You can take a boat trip around Derwentwater. It’s fun but I don’t like the noise and vibration of the engines nor the experience of floating. I like having my feet on the ground. I like to walk. Many years ago I was walking around Derwentwater as part of a longer trek. I think I’d been up to Maiden Moor. I was tired and wanted the walk to end. There was a long way to go, an hour or two, and I realised if I waited at a landing stage I could take the boat back to Keswick. As with a bus, I didn’t know if it would arrive and if it would be on time. It was. You can do the same at Ullswater using the boat for both pleasure and convenience. Some years ago I met a girl who was working on the Ullswater Steamer. I realised I’d seen her before, early in the morning, at a nearby farmhouse. She was staying there for the summer, I was staying there for a night or two. It was her second season in the Lake District. As I recall she was from the Czech Republic. I asked about her impressions of the Lake District. It wasn’t boring she told me, because there were lots of visiting young people and lots of parties. You’d be surprised, she said. She loved the modest hills, more than higher mountains back home and near to home. She’d spent the night wild camping in the hills above Hartsop. I call it extreme camping, she said, referring to a rain and wind experience which meant holding her tent so it wasn’t blown away.

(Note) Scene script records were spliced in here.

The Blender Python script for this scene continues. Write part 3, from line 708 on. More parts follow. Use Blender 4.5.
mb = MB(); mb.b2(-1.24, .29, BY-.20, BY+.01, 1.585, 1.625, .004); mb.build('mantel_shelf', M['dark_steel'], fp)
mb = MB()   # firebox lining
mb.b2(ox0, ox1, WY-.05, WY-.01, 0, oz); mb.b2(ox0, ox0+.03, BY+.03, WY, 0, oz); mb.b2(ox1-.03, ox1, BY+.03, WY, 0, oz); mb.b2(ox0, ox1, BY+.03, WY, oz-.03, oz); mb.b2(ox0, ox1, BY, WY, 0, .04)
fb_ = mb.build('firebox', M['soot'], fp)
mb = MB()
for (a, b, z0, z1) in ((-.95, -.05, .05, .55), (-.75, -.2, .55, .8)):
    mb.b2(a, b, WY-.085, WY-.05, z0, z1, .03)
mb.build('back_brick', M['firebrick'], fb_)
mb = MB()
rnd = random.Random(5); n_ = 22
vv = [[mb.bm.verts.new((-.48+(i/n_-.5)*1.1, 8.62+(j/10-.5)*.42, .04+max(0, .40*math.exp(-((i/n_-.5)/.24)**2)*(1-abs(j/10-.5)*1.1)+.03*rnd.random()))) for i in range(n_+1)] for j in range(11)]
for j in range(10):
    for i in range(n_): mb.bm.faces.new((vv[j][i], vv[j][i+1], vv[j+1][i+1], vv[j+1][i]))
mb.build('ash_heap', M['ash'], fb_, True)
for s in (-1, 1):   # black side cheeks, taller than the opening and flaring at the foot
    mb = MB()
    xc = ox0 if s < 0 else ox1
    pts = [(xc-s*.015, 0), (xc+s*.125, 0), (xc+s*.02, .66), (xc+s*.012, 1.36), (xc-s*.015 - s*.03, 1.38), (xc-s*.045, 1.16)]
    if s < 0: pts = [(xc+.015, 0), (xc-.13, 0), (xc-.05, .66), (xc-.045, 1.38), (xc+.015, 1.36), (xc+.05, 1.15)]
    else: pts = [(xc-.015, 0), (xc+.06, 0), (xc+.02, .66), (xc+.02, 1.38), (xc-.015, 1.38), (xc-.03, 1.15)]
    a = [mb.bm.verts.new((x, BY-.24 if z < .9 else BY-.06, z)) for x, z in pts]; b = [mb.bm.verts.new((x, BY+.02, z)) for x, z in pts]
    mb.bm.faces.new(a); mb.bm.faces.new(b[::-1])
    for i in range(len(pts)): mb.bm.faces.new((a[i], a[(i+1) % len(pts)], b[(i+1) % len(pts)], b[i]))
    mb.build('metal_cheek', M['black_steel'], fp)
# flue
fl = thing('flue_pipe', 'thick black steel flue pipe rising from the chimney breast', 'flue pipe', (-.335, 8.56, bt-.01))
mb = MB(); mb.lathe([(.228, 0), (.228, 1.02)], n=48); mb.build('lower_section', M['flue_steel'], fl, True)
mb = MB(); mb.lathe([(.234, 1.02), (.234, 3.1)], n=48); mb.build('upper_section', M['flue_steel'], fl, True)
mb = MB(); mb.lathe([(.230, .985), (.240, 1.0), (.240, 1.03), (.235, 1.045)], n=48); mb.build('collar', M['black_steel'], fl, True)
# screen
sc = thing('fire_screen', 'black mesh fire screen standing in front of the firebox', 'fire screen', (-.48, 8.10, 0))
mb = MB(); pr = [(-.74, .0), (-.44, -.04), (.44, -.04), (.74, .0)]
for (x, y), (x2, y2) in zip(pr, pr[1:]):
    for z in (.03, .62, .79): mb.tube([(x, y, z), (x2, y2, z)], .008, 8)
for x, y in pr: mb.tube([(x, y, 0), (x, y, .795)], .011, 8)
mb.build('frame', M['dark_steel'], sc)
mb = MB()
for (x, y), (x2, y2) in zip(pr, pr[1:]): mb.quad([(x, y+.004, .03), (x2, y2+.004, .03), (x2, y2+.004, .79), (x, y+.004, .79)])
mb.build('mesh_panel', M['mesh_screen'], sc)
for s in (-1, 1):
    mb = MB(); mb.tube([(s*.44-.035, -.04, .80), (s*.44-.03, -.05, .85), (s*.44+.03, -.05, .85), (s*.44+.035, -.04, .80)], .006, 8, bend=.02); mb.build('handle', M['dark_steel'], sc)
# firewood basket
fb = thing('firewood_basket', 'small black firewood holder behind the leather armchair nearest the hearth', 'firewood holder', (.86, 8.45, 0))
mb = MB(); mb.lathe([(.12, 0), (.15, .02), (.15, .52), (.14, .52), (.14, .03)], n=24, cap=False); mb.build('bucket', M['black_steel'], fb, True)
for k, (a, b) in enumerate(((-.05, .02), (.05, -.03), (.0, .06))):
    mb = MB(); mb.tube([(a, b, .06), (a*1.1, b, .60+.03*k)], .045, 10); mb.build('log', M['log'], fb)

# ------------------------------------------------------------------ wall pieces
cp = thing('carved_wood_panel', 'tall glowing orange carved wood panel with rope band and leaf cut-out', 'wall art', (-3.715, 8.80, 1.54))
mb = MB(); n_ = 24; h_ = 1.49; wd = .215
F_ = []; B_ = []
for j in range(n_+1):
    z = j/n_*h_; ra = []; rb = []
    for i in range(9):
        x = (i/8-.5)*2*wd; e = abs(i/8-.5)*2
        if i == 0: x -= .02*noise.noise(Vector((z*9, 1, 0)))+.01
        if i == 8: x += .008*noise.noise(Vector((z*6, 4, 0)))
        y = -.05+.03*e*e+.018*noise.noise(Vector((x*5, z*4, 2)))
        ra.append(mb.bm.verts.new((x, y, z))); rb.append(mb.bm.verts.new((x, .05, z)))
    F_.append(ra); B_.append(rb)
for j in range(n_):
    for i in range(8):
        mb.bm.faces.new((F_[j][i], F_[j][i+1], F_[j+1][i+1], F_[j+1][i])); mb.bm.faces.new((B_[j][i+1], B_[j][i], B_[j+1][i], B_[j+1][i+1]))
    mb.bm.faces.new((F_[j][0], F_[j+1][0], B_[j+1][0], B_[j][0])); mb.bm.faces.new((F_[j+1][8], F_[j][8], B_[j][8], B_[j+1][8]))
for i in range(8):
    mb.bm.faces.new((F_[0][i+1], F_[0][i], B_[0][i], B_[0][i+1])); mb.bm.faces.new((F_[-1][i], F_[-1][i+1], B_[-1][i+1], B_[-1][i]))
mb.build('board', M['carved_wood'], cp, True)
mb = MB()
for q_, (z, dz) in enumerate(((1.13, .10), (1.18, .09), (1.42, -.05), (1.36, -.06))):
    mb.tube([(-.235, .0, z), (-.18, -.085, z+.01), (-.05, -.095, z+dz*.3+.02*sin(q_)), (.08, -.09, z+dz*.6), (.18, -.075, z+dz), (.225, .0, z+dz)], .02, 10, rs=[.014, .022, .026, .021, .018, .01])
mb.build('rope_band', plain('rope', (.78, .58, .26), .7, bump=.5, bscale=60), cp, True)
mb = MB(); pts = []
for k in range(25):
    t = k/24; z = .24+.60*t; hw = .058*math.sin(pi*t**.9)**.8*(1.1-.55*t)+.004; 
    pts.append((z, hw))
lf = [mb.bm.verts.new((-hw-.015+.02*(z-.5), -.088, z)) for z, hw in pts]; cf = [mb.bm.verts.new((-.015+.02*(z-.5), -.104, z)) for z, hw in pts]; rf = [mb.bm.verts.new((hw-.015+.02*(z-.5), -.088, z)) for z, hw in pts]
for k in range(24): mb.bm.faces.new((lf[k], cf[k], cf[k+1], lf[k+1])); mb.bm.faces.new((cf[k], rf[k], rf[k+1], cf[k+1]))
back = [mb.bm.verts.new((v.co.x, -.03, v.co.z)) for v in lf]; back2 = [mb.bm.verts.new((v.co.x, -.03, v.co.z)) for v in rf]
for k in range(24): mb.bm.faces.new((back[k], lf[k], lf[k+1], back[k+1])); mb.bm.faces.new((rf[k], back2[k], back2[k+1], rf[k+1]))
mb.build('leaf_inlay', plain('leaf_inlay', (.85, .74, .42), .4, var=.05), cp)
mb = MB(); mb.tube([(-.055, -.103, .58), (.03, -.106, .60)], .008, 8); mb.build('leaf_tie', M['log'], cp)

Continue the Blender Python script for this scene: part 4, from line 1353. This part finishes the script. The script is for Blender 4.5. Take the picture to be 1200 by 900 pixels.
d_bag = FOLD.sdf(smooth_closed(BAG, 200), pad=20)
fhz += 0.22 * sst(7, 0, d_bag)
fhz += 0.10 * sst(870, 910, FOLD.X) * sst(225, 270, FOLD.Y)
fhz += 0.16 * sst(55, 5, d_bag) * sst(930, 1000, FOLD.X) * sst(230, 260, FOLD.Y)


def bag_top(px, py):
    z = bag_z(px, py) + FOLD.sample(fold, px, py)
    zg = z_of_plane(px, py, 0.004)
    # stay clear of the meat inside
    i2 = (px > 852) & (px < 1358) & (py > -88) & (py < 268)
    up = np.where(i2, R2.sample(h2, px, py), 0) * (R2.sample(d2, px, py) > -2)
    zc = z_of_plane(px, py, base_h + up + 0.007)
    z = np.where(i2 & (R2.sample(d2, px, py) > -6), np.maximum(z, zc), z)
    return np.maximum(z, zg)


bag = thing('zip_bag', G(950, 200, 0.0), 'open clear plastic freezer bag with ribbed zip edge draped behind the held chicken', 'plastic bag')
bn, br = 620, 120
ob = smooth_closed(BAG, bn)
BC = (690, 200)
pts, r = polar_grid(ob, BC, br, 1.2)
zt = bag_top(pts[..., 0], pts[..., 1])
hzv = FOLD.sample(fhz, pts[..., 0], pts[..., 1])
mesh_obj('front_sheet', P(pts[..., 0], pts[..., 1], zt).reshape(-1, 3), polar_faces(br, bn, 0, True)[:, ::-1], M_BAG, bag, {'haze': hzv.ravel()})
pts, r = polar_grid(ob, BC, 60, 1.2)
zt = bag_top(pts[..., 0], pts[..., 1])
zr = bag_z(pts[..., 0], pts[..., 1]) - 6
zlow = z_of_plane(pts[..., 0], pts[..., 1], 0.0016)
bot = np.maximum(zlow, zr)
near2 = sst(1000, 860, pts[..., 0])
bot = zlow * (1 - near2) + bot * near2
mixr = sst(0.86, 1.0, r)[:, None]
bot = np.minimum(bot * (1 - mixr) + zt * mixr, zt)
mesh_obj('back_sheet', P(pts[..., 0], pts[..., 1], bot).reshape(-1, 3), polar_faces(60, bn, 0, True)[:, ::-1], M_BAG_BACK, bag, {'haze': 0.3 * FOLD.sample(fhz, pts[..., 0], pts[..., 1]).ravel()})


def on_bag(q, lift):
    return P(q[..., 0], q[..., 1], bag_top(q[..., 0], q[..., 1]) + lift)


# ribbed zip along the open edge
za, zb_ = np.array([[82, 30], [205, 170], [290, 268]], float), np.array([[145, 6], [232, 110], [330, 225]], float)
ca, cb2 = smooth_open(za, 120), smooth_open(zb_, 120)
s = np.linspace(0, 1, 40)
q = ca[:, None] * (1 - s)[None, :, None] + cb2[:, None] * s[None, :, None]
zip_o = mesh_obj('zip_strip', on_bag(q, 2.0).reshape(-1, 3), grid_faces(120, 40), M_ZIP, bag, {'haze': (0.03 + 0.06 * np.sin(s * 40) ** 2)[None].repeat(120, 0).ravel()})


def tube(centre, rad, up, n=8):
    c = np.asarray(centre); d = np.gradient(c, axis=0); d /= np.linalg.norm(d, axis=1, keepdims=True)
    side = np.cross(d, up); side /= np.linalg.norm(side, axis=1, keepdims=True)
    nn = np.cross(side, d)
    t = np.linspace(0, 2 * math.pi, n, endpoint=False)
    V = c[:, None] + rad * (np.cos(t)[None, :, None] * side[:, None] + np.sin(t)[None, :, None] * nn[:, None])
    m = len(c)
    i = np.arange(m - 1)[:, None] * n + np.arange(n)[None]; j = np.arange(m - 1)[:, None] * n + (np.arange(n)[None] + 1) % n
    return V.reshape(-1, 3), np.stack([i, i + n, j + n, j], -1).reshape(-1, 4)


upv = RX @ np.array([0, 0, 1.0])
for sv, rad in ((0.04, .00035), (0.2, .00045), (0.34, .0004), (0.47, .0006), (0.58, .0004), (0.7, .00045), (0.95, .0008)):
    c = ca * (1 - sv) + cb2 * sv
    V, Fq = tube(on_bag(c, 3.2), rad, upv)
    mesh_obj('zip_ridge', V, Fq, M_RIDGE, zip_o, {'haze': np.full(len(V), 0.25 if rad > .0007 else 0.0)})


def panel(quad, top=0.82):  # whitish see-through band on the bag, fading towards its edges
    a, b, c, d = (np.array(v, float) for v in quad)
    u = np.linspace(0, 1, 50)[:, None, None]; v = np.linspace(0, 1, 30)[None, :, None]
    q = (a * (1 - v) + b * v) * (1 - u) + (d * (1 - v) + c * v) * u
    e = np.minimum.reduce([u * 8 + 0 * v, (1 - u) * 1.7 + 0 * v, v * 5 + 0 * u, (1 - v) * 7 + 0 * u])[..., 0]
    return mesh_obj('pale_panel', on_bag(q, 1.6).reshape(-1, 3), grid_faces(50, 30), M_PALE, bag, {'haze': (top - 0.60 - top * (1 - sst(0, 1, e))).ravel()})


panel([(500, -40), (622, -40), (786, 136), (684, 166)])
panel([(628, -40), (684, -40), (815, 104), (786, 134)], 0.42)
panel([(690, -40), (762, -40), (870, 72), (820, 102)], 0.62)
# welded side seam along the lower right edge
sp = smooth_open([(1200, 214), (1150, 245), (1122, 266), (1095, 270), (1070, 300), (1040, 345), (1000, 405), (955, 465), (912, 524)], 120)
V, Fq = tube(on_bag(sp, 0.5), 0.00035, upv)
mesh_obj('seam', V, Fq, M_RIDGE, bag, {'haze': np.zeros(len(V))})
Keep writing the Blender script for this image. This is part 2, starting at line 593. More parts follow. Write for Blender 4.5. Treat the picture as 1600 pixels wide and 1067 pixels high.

There was an occasional icy breeze along the slopes of Maiden Moor coming from the direction of Honistor. I was otherwise warm. The air temperature was zero but I could have climbed in my base layer or even a tee shirt. When I started fell walking I used thick army socks and Scarpa boots. After driving once to Lanthwaite Green, for a summer walk up Grassmoor, I changed from sandals to the latter. I now walk in sandals for much of the year and have used them for six backpacking trips in the Pyrenees. This occasion required boots and gaiters.